Of course, not every parent gets it right. Some are abusive or neglectful. Some act out of their own unresolved trauma, addiction, or fear. Not all sacrifices are noble, and not all decisions are wise.
But even then, as a child who has become a grown-up, your job is to respond with discernment. To remember the full story. To resist twisting the truth to excuse your own shortcomings.
Perhaps you can’t hold down a job. Or you’re socially withdrawn. Or you constantly need to be right. Maybe you’re terrified of abandonment, or you crave validation. These weaknesses can skew your perspective—leading you to invent a version of the past that justifies your present struggles.
But even the worst parent—an alcoholic father, a violent mother—was once a child too. And the mature response is to see that their behaviour wasn’t always about you. They too were shaped by pain.
If you allow negative experiences to completely dictate your life, you are extending the very dysfunction you resent. You’re twisting the truth to suit your wounds.
Most of us grow up in imperfect families. But rarely is any childhood entirely one-sided.
You know you’ve grown up when you can process your past—both the pain and the positivity — and respond to your present with equanimity and grace. When your worldview reflects not just your hurts, but the whole truth.
Because maturity is not just about age. It’s about discipline. It’s about honesty. It’s about seeing things as they are—not as you wish them to be.

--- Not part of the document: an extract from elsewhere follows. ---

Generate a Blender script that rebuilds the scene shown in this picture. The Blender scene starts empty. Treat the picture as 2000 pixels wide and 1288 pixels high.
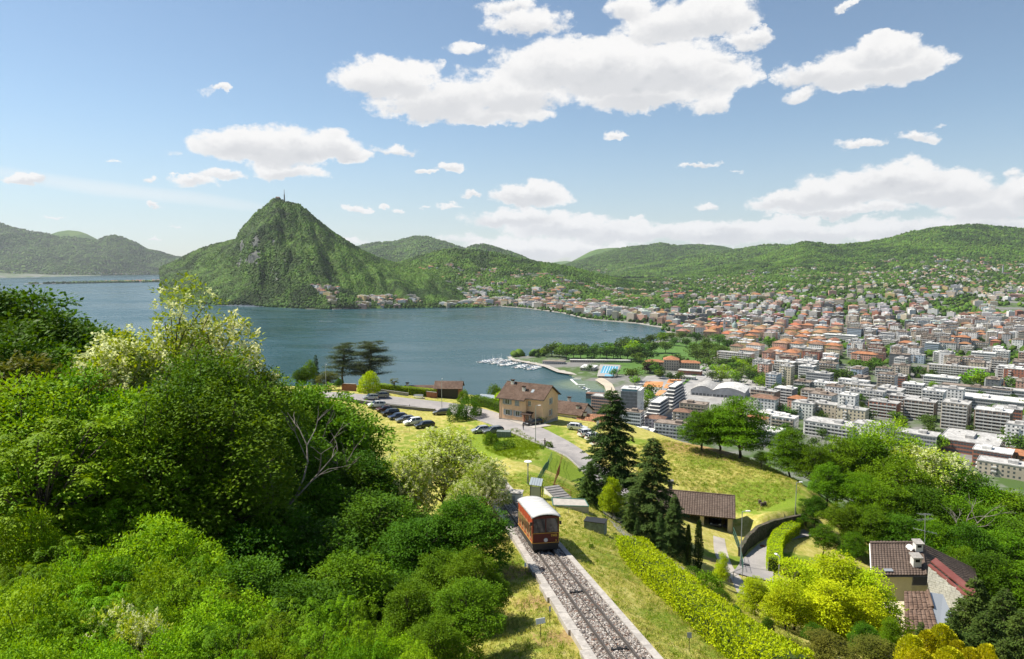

As traumatic as being denied that ice cream may have felt at the time, the full truth is more complex, more layered, and more difficult to hold.
That’s why it takes a lifetime to truly grow up.
But, like father like son. Many parents never fully grow up themselves. They may carry unexamined fears, rigid expectations, or their own unfulfilled dreams—and project these onto their children. They may misread a child’s silence as defiance, when it is actually anxiety. They might respond to sensitivity with frustration, mistaking it for weakness. They often expect emotional maturity from their children that they themselves lack. In their effort to protect or guide, they may over-control. In their bid to prepare their children for life, they may harden them unnecessarily.
Parents can also fail to see the unique wiring of their child—their particular way of experiencing the world. Some children are slow to warm. Some are highly sensitive. Some crave space, others connection. But instead of leaning in with curiosity, many parents respond with irritation or correction.
And even the most loving parent may, at times, fall into the trap of shaping their child in their own image, rather than nurturing who the child truly is. These failures don’t necessarily make them bad parents—but they do reveal that being older doesn’t always mean being grown up.
The solution, in the end, is Love and Grace. For all are imperfect and there is no cure for that. But if the will is there, the way will appear.